Конечно, у Пушкина были основания для ревности, но совсем другого рода. В лице Дантеса поэт ревновал само Провидение, поскольку только оно одно было предметом его творческого и житейского внимания. Молодой Геккерн был для Пушкина не только волокитой, удалым кавалергардом, светским щеголем, досаждающим его семье, но и посланцем рока. Такова природа творческого гения - он верит в истину и сам испытывает ее. И тогда все приобретает усиленное, метафизическое значение: и светлые волосы Дантеса, и находчивость, с которой он парировал шутки Пушкина, и вообще его «врожденная способность нравиться». Возможно ли, чтобы на одного человека свалилось невесть откуда - благодаря каким силам?! - и красота, и богатство и удача.
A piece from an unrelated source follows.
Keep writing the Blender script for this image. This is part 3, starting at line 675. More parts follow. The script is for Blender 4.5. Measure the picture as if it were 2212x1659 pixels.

И все это без видимого таланта, без напряжения души. Дантес должен был уступать не столько Пушкину, сколько олицетворенной в нем творческой силе жизни. Не этот ли пафос звучал и звучит в знаменитом вопросе: «А гений и злодейство – две вещи несовместные. Неправда ль?».
Поэту казалось, что он своевременно угадывает ходы противника и добьется скорой победы. По части разгадывания интриг ему не было равных. Но в том то и дело, что Дантес вовсе не интриговал – вернее, интриги его лежали на поверхности. Он был слишком прост для этого, слишком обласкан жизнью, чтобы вмешиваться в тайный ход вещей и перестраивать их по своему усмотрению: он пользовался готовым. Пушкин явно переоценил соперника. Все слова, сказанные М.Цветаевой о Наталье Николаевне, на самом деле имели прямое отношение к Дантесу. Это между ним и поэтом разыгралось противостояние: все или ничто. Поэзия - все, земные блага - ничто. Последнее в земной жизни оказалось сильнее.